RED BUD, Ill. — The most difficult part, from a student’s point of view, of working in the Red Bud High School greenhouse, is — well, let Abbigale Esker tell it.
“I don’t mind being here all the time because this is my passion and this is what I want to do with my life. There’s not really a hard part about it,” said Esker, who will be a junior at Red Bud High School in the fall.
Esker’s classmate, Olivia Schlueter, has a similar view.
“I don’t mind being here because all my friends are here. We all just hang out and we get to talk to all of our customers who come in,” Schlueter said.
The school year may be over and students and teachers well into summer vacation mode, but for the Red Bud FFA students who work in the school’s greenhouse, the planting and growing continues.
“They take time over spring break, Christmas break, summer break, they sign up for different days. It’s a huge commitment for these kids, but they get a lot out of it,” said Brett Wilson, Red Bud High School ag teacher and FFA adviser.
For students like Esker, the greenhouse work is experience for a career she plans in horticulture.
When she’s not working in the Red Bud greenhouse, Esker works part time for Growing Green, a St. Louis-based plantscaping and interior landscape company, where her mother is director of sales/design and marketing.
“I grew up in the horticulture business,” Esker said.
Schlueter shows dairy cattle when she’s not working in the greenhouse or promoting greenhouse sales as the FFA chapter reporter.
“I’m a people person and I like to talk so I like talking to our customers and learning about everything,” Schlueter said.
Wilson said the greenhouse project is a way for students to learn, to connect with the local community and to bring non-farm students into the ag program and offer them ideas for career paths.

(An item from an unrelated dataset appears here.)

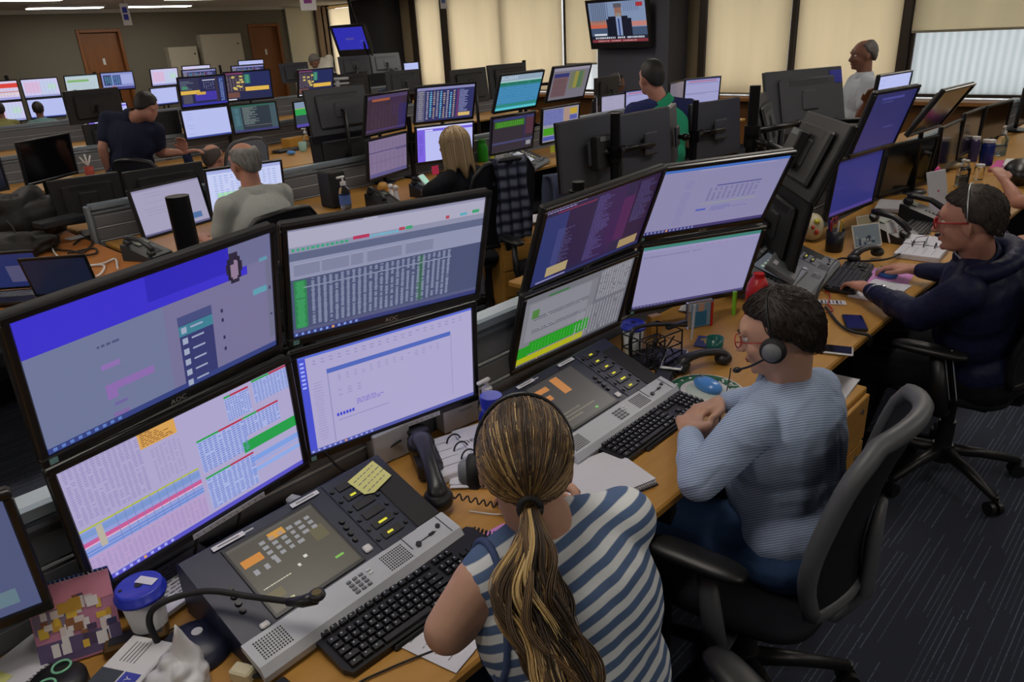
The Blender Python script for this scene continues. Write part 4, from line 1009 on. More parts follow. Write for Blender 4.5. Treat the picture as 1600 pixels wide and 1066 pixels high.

“When I got here, most of the students were your typical, rural farm kids. I brought the concept of you don’t have to know anything about agriculture or a farm to be in FFA or to be in ag classes. We started getting more and more of those non-farm kids. They started to be our spokespersons and they drew more students into the program, where I now have about even numbers of both farm kids and non-farm kids,” Wilson said.
Work for the school’s plant sales starts when students return from Christmas break. Since the outdoor gardening and growing season starts earlier in southern Illinois, Wilson and his students plan for plants to be ready by Mother’s Day.
“We start all of our stuff in early January with the plugs and February is when we start doing our vegetable crops, so they are a decent size by Mother’s Day. Some years, we have plants ready around Easter, if Easter falls later,” Wilson said.
The plants that the students plant, tend and sell range from bedding plants to succulents to vegetable plants and hanging baskets.
“I do the designing part of it. We have combination pots that have a variety of plants that complement each other,” Esker said.
The students have their favorites from the wide variety of plants.
“I like all of these little succulents and I like the coleus. I am a foliage person, so I like the foliage plants,” Esker said.
“I love flowers so I like all of the flowering plants, like the neon orange geraniums,” Schlueter said.
Esker and Schlueter said that working around student schedules, that also include other activities and sports can be a challenge.
“With sports and jobs and everything, it can be hard to get everybody here at once, but we all pitch in and we make it work,” Esker said.
A committee of students runs the greenhouse operations, including planning and financial accounts, with Wilson’s guidance.
“The committee takes care of what plants are getting planted, who is running the plant sales, who is watering on different days,” Wilson said.
The ag business class, for their fall final project, builds a business plan for the upcoming plant sales season in the spring.
That plan details everything from how many and what kind of various plants will be sold to who is working in the greenhouse and when, along with sales quotas.
The greenhouse project, for students like Esker, is one of their Supervised Ag Experience projects.
“There are a few students who have their SAE on their time in the greenhouse, coming in on weekends during the summer to work, watering, planting, things like that,” Wilson said.
The current greenhouse structure is close to 30 years old and the greenhouse program has outgrown it, Esker said.
So, the students were tasked with the project of making their case for a new greenhouse, including developing a presentation to make to the school’s administration and school board.
“We have had conversations with the superintendent and the principal and our alumni. Nobody is against it. They wanted the kids to put a presentation together to bring to the school board to get some action taken on it,” Wilson said.
Students presented their plan at the June 16 school board meeting.
Proceeds from the school’s plant sales, which happen on Tuesdays and Thursdays after school and on Saturday mornings, are put back into the greenhouse to buy supplies. After those costs are covered, remaining funds are put toward the new, larger greenhouse.
Wilson said the goal, if plans are approved for a new greenhouse, would be to start plants in the current greenhouse and host the spring 2023 plant sales from the new greenhouse.
For Wilson, the year-round work with the greenhouse project and students pays off in student achievement.
“Watching their faces when they realize that, ‘Hey, I planted that and now it’s this plant that someone is going to enjoy,’ to see the enjoyment and the learning that they get out of this is just all I need out of it,” he said.